#### [INSTRUCTION]
Pick out each line of the records that includes the string "picture", and copy it.

((

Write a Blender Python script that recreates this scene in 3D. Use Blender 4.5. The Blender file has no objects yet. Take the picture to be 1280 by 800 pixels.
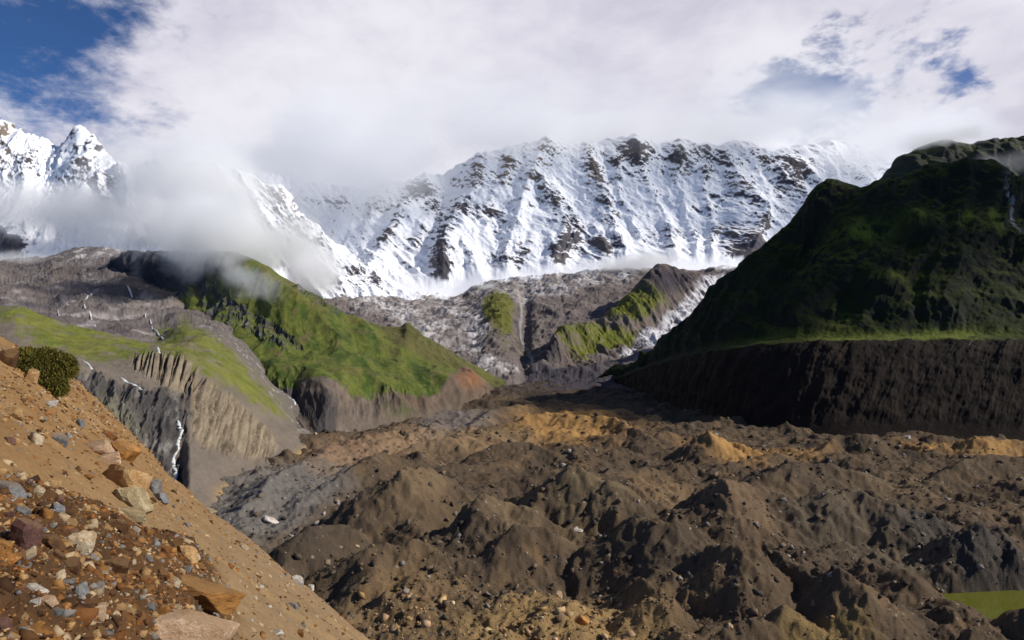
import bpy, bmesh, math, random
import numpy as np
from mathutils import Vector, Matrix

random.seed(7)
RNG = np.random.default_rng(11)
SC = bpy.context.scene
COL = SC.collection

# ------------------------------------------------------------------ camera
F = 834.0            # focal length in photo pixels (photo 1280 wide)
CX, HY = 640.0, 420.0
cam = bpy.data.cameras.new('camera')
cam.sensor_width = 36.0
cam.lens = 36.0 * F / 1280.0
cam.shift_y = (HY - 400.0) / 1280.0
cam.clip_start = 0.1
cam.clip_end = 30000.0
camo = bpy.data.objects.new('camera', cam)
COL.objects.link(camo)
camo.location = (0, 0, 0)
camo.rotation_euler = (math.radians(90), 0, 0)
SC.camera = camo

# ------------------------------------------------------------------ render / view
SC.view_settings.view_transform = 'Standard'
SC.view_settings.look = 'None'
SC.view_settings.exposure = 0.0
SC.view_settings.gamma = 1.0
SC.render.engine = 'CYCLES'
SC.cycles.max_bounces = 16
SC.cycles.diffuse_bounces = 2
SC.cycles.volume_bounces = 14
SC.cycles.volume_step_rate = 0.5
SC.cycles.transparent_max_bounces = 16
SC.cycles.use_denoising = True
SC.cycles.use_adaptive_sampling = True
SC.cycles.adaptive_threshold = 0.02
SC.cycles.volume_max_steps = 128

# ------------------------------------------------------------------ sun and sky
SUN_AZ, SUN_EL = math.radians(96), math.radians(36)   # azimuth from +Y (view) towards +X (right)
sd = Vector((math.sin(SUN_AZ) * math.cos(SUN_EL), math.cos(SUN_AZ) * math.cos(SUN_EL), math.sin(SUN_EL)))
sun = bpy.data.lights.new('sun', 'SUN')
sun.energy = 5.0
sun.angle = math.radians(0.53)
sun.color = (1.0, 0.95, 0.86)
suno = bpy.data.objects.new('sun', sun)
COL.objects.link(suno)
suno.rotation_euler = sd.to_track_quat('Z', 'Y').to_euler()
suno.location = (500, 0, 800)


class NT:
    """small node-tree writer"""
    def __init__(s, tree):
        s.t = tree
        tree.nodes.clear()

    def n(s, kind, **kw):
        nd = s.t.nodes.new(kind)
        for k, v in kw.items():
            if k.startswith('i_'):
                key = k[2:]
                key = int(key) if key.isdigit() else key.replace('_', ' ')
                nd.inputs[key].default_value = v
            else:
                setattr(nd, k, v)
        return nd

    def l(s, a, b):
        s.t.links.new(a, b)

    def sock(s, x, inp):
        if isinstance(x, (int, float, tuple, list)):
            inp.default_value = x
        else:
            s.l(x, inp)

    def m(s, op, a, b=0.0, c=0.0, clamp=False):
        nd = s.t.nodes.new('ShaderNodeMath')
        nd.operation = op
        nd.use_clamp = clamp
        s.sock(a, nd.inputs[0]); s.sock(b, nd.inputs[1]); s.sock(c, nd.inputs[2])
        return nd.outputs[0]

    def vm(s, op, a, b=(0, 0, 0), scale=None):
        nd = s.t.nodes.new('ShaderNodeVectorMath')
        nd.operation = op
        s.sock(a, nd.inputs[0]); s.sock(b, nd.inputs[1])
        if scale is not None:
            s.sock(scale, nd.inputs[3])
        return nd.outputs[1] if op in ('DOT_PRODUCT', 'LENGTH', 'DISTANCE') else nd.outputs[0]

    def ss(s, x, lo, hi):
        nd = s.t.nodes.new('ShaderNodeMapRange')
        nd.interpolation_type = 'SMOOTHSTEP'
        s.sock(x, nd.inputs[0]); nd.inputs[1].default_value = lo; nd.inputs[2].default_value = hi
        return nd.outputs[0]

    def mix(s, f, a, b, blend='MIX'):
        nd = s.t.nodes.new('ShaderNodeMix')
        nd.data_type = 'RGBA'
        nd.blend_type = blend
        s.sock(f, nd.inputs[0]); s.sock(a, nd.inputs[6]); s.sock(b, nd.inputs[7])
        return nd.outputs[2]

    def noise(s, vec, scale, detail=4, rough=0.55, dist=0.0):
        nd = s.t.nodes.new('ShaderNodeTexNoise')
        s.l(vec, nd.inputs['Vector'])
        nd.inputs['Scale'].default_value = scale
        nd.inputs['Detail'].default_value = detail
        nd.inputs['Roughness'].default_value = rough
        nd.inputs['Distortion'].default_value = dist
        return nd.outputs[0]


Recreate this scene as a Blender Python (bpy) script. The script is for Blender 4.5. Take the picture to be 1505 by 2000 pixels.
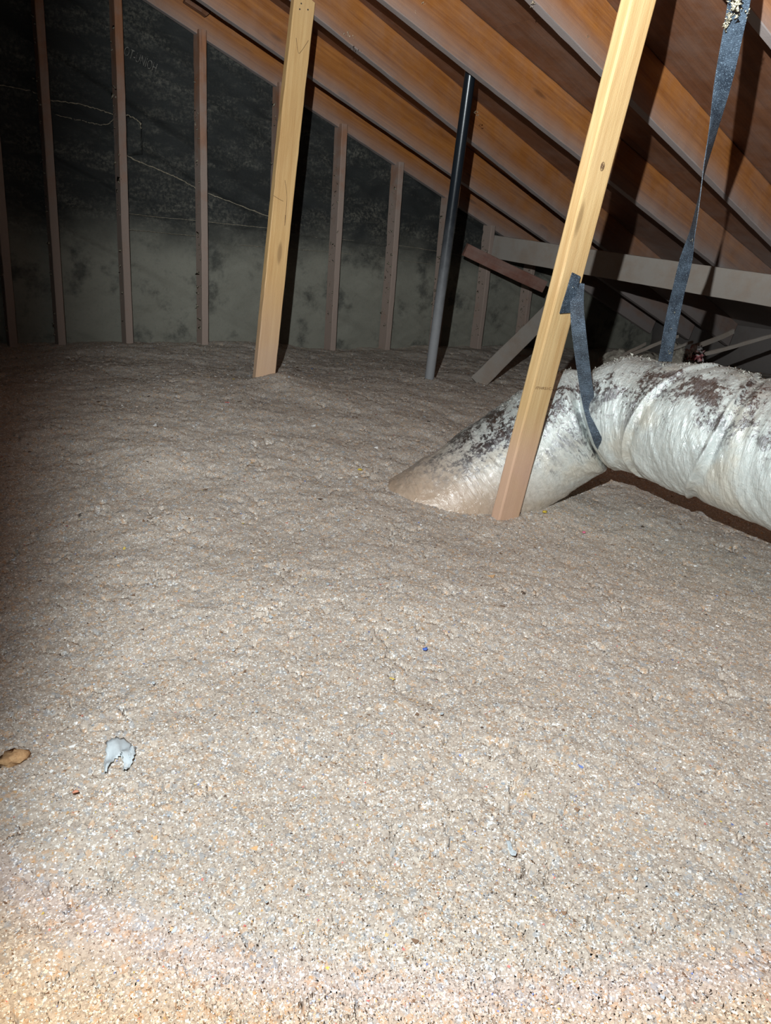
import bpy, math, random
import numpy as np
from mathutils import Vector, Matrix
random.seed(7); RNG = np.random.default_rng(11)
for o in list(bpy.data.objects): bpy.data.objects.remove(o)
S = bpy.context.scene; C = S.collection

# ------------------------------------------------------------------ camera
FPX = 1446.0; CX, CY = 752.5, 1000.0; CAMH = 0.60
def nrm(v): v = np.array(v, float); return v/np.linalg.norm(v)
_d = nrm((-332, 4080, FPX)); _r = nrm((1728, 450, FPX))
_X = nrm(_r-_r.dot(_d)*_d); _Z = -_d; _Y = np.cross(_Z, _X)
R = np.array([_X, _Y, _Z])                 # rows: world axes in camera axes (x right, y down, z forward)
CAM = np.array([0, 0, CAMH])
cam = bpy.data.objects.new('camera', bpy.data.cameras.new('camera')); C.objects.link(cam)
M3 = np.column_stack([R[:, 0], -R[:, 1], -R[:, 2]])
M = Matrix(M3.tolist()).to_4x4(); M.translation = Vector(CAM); cam.matrix_world = M
cam.data.sensor_fit = 'VERTICAL'; cam.data.sensor_height = 36; cam.data.lens = FPX/2000*36
cam.data.clip_start = .01; S.camera = cam
def camvec(x, y, z): return R@np.array([x, y, z], float)

# ------------------------------------------------------------------ world, lamp, exposure
W = bpy.data.worlds.new('attic_dark'); S.world = W; W.use_nodes = True
W.node_tree.nodes['Background'].inputs[0].default_value = (.0045, .0022, .0022, 1)
W.node_tree.nodes['Background'].inputs[1].default_value = 1
LAMP_POWER = 215
ld = bpy.data.lights.new('headlamp', 'SPOT'); lo = bpy.data.objects.new('headlamp', ld); C.objects.link(lo)
ML = Matrix(M3.tolist()).to_4x4(); ML.translation = Vector(CAM+camvec(-.125, -.29, -.06)); lo.matrix_world = ML
ld.energy = LAMP_POWER; ld.spot_size = math.radians(165); ld.spot_blend = .15; ld.shadow_soft_size = .008
ld.use_nodes = True
def beam(nt):
    N = nt.nodes; L = nt.links; N.clear()
    out = N.new('ShaderNodeOutputLight'); em = N.new('ShaderNodeEmission'); tc = N.new('ShaderNodeTexCoord')
    sp = N.new('ShaderNodeSeparateXYZ'); L.new(tc.outputs['Normal'], sp.inputs[0])
    def m(op, a, b=None, cl=False):
        n = N.new('ShaderNodeMath'); n.operation = op; n.use_clamp = cl
        for i, v in enumerate((a, b)):
            if v is None: continue
            if isinstance(v, (int, float)): n.inputs[i].default_value = v
            else: L.new(v, n.inputs[i])
        return n.outputs[0]
    az = m('MAXIMUM', m('ABSOLUTE', sp.outputs[2]), .02)
    u = m('DIVIDE', sp.outputs[0], az); v = m('DIVIDE', sp.outputs[1], az)
    # hot centre aimed at the far wall, weaker spill towards the ground
    du = m('SUBTRACT', u, .25); dv = m('SUBTRACT', v, .26)
    r2 = m('ADD', m('MULTIPLY', m('MULTIPLY', du, du), 1.1), m('MULTIPLY', dv, dv))
    prof = N.new('ShaderNodeValToRGB'); pe = prof.color_ramp.elements; prof.color_ramp.interpolation = 'EASE'
    pv = ((-1.15, .45), (-.95, .50), (-.75, .48), (-.5, .62), (-.25, .90), (0, 1.28), (.3, 1.95), (.75, 2.3))
    pe[0].position = 0; pe[1].position = 1
    for k_, (a_, b_) in enumerate(pv):
        q = (a_+1.2)/2.4; w = b_/3
        k = pe[0] if k_ == 0 else prof.color_ramp.elements.new(q)
        k.position = q; k.color = (w, w, w, 1)
    prof.color_ramp.elements[-1].color = (.9, .9, .9, 1)
    L.new(m('DIVIDE', m('ADD', v, 1.2), 2.4, True), prof.inputs[0])
    wing = m('ADD', 1.0, m('MULTIPLY', m('MULTIPLY', m('MINIMUM', m('MAXIMUM', m('SUBTRACT', u, .17), 0.0), .4), m('MINIMUM', m('MAXIMUM', m('SUBTRACT', v, .1), 0.0), .6)), 6.0))
    wing = m('ADD', wing, m('MULTIPLY', m('MINIMUM', m('MAXIMUM', u, 0.0), .6), m('MINIMUM', m('MAXIMUM', m('MULTIPLY', v, -1.0), 0.0), .5)))
    core = m('MULTIPLY', m('MULTIPLY', m('MULTIPLY', prof.outputs[0], 3.0), wing), m('POWER', m('ADD', 1.0, m('MULTIPLY', m('MULTIPLY', u, u), .2)), -1.0))
    r = m('SQRT', r2)
    # beam profile shaped to fade out on the left and at the rim
    cut = N.new('ShaderNodeMapRange'); cut.interpolation_type = 'SMOOTHSTEP'
    cut.inputs['From Min'].default_value = -.47; cut.inputs['From Max'].default_value = -.20
    cut.inputs['To Min'].default_value = .035
    L.new(m('ADD', m('SUBTRACT', u, m('MULTIPLY', m('MAXIMUM', v, 0.0), .05)), m('MULTIPLY', m('MAXIMUM', m('SUBTRACT', -.3, v), 0.0), .11)), cut.inputs['Value'])
    rim = N.new('ShaderNodeMapRange'); rim.interpolation_type = 'SMOOTHSTEP'; rim.inputs['From Min'].default_value = 1.32
    rim.inputs['From Max'].default_value = 1.85; rim.inputs['To Min'].default_value = 1.0; rim.inputs['To Max'].default_value = .05
    L.new(r, rim.inputs['Value'])
    L.new(m('MULTIPLY', m('MULTIPLY', core, cut.outputs[0]), rim.outputs[0]), em.inputs['Strength'])
    ramp = N.new('ShaderNodeValToRGB'); e = ramp.color_ramp.elements
    e[0].position = 0; e[0].color = (.93, 1.0, 1.02, 1); e[1].position = 1; e[1].color = (1, .72, .42, 1)
    for p, c in ((.57, (.93, 1.0, 1.02, 1)), (.60, (.98, .98, 1.03, 1)), (.635, (1, .94, .83, 1)), (.69, (1, .86, .66, 1))):
        k = ramp.color_ramp.elements.new(p); k.color = c
    L.new(m('DIVIDE', r, 2.0, True), ramp.inputs[0]); L.new(ramp.outputs[0], em.inputs['Color'])
    L.new(em.outputs[0], out.inputs[0])
beam(ld.node_tree)
vs = S.view_settings; S.display_settings.display_device = 'sRGB'
vs.view_transform = 'Standard'; vs.look = 'None'; vs.gamma = 1; vs.exposure = 0; vs.use_curve_mapping = False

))

#### [EXERCISE OUTPUT]
Write a Blender Python script that recreates this scene in 3D. Use Blender 4.5. The Blender file has no objects yet. Take the picture to be 1280 by 800 pixels.
Recreate this scene as a Blender Python (bpy) script. The script is for Blender 4.5. Take the picture to be 1505 by 2000 pixels.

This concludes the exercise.